The tweet was sent by the Austrian chancellor Sebastian Kurz on March 3.
“Sincere congratulations to Prime Minister netanyahu on his clear election victory!” it read. “I am looking forward to continuing to work together with you in order to further strengthen our excellent bilateral relations and fight anti-Semitism & anti-Zionism.”
He is the first and, to date only, western European leader to congratulate Mr Netanyahu on his March 2 win. The tweet was a sign of the close diplomatic and personal relationship between Israel and Austria’s leaders.
On a June 2018 visit to Israel, Mr Netanyahu was effusive about Mr Kurz, calling him “a true friend of Israel and the Jewish people.”
“You’ve moved our relationship, which between Austria and Israel was always good, but you are taking it to greater heights,” he concluded.

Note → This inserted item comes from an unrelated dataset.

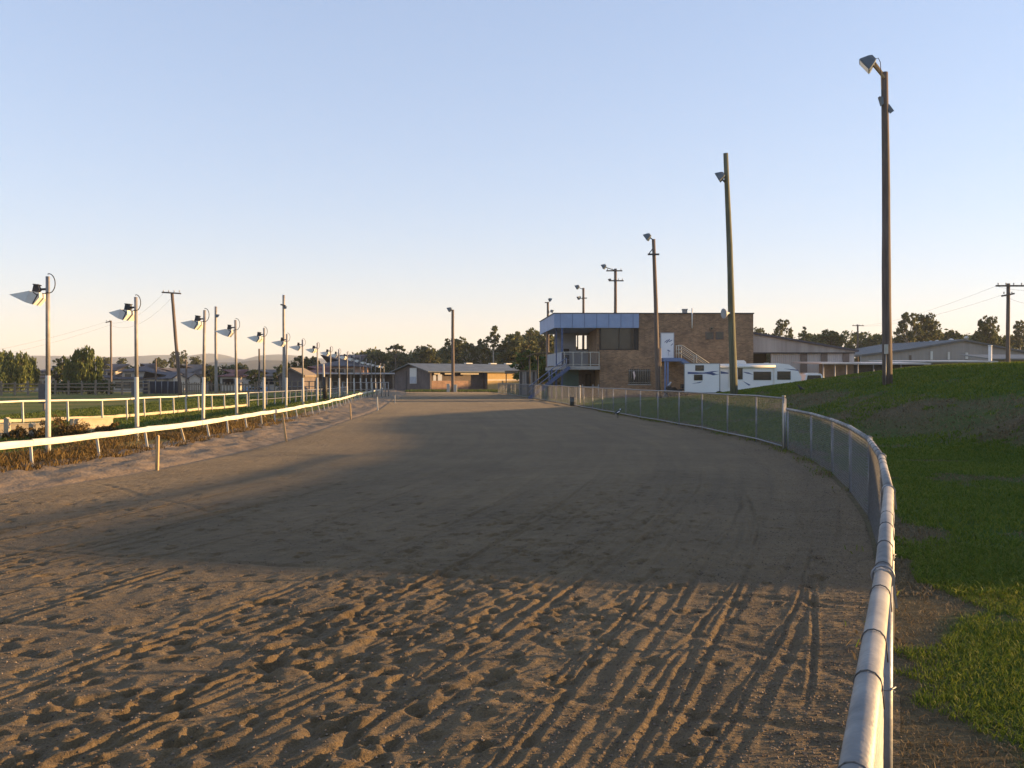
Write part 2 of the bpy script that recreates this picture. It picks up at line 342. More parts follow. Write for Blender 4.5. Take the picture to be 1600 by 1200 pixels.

Martin Weiss, who was Austria’s ambassador to Israel at the time, agrees, telling the JC that the two leaders’ strong and fruitful relationship is of a type that “has never existed before in Austrian history”.
He points to how Mr Kurz has visited Israel many times since December 2013, first as foreign minister and then chancellor, and met Mr Netanyahu at various international forums, developing a level of trust and forging a “close political connection”.
Currently Austria’s man in Washington, Mr Weiss attributed the Kurz-Netanyahu relationship to a shared conservative, free market-oriented outlook and notes both have taken a tough line on immigration: Mr Netanyahu against migration from Africa via the Sinai and Mr Kurz following the 2015 refugee crisis.
Mr Kurz also comes from a new generation of Austrian political leadership. From the time he was foreign minister, he has taken an especial interest in antisemitism, Israel’s security, and Austria’s historical responsibility for its Nazi past.
Critical observers of Mr Kurz also see the chancellor’s political mind at work in adopting a pro-Israel position. Nina Horaczek, co-author of a 2017 biography of Mr Kurz, told the JC that coupled with his shift to the right on immigration, his politics are designed to appeal to, among others, right-leaning voters inside Austria’s Jewish community.
She also notes he has not been afraid to appear friendly with other popular but controversial world leaders like Donald Trump, whose Middle East peace plan he has publicly backed.
Mr Kurz “always backs the winner”, is Ms Horaczek’s assessment.
Mr Netanyahu, meanwhile, saw in the Austrian chancellor “a young, conservative European leader, a political animal and very skilled politician,” Mr Weiss says, “someone who doesn’t just talk and make fluffy promises but will deliver.”
An Israeli government source told the Jerusalem Post that Mr Netanyahu views Mr Kurz as “someone Israel can feel comfortable being seen out with in public”: a conservative, pro-Israel European leader who is neither opposed to the European Union nor on the far-right.
And of course — as Mitchell Ash, Professor Emeritus of Modern History at the University of Vienna, told the JC — the two leaders also share one other characteristic: “a laser-like focus on what it takes to win and hold power in the given circumstances—whatever these might be.”